Suction roll as claimed in one of claims 1 to 9, characterized in that the partition-wall planes of the partition walls (17a,17b) are placed substantially perpendicularly to the axis (X) of rotation of the roll (10).
Suction roll as claimed in one of claims 1 to 10, characterized in that in the interior of the roll (10), in the suction space (13), the vacuum spaces (A₁,A₂,A₃) are arranged symmetrically to the axial center point of the central axis of the roll, whereby, at the same distances from said center point (X), similar vacuum spaces (A₁,A₃) are placed, into which substantially the same negative pressure is introduced, said negative pressure being higher than the negative pressure in any vacuum space between said vacuum spaces (A₁ and A₃).
Suction roll as claimed in any of the preceding claims, characterized in that the suction roll includes grooves (22) fitted in the mantle face of the roll mantle (11) and running in the direction of the circumference or running spirally, said perforations (23) in the roll mantle (11) being passed through the bottom parts of said grooves so as to direct a suction flow from outside the roll into the interior space in the roll.
Suction roll as claimed in claim 12, characterized in that the ratio of the total cross-sectional flow area (A_o) of the perforations (23) in the roll mantle to the total cross-sectional flow area (A₄) of the perforated grooves (22) is in the range of 1:10...1:150, and preferably in the range of 1:50...1:110.

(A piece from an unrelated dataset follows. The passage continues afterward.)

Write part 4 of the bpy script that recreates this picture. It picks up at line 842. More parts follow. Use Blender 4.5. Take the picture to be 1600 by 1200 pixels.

Suction roll as claimed in claim 13, characterized in that the suction roll comprises such perforations (23) that the flow (Q) through the holes into the interior of the roll is in the range of 500...1500 m³/m/h, in which case the flow into the roll also through the area (S) free from web and felt remains within controlled limits, whereby the negative pressure in the vacuum spaces in the interior of the roll is maintained and whereby an adequate holding force (F) is achieved by means of the negative pressure to keep the paper web (W) in contact with the wire (H) or an equivalent thereof also in such roll positions in which the paper web runs outermost and, in particular, in the drying section at the beginning of the drying section.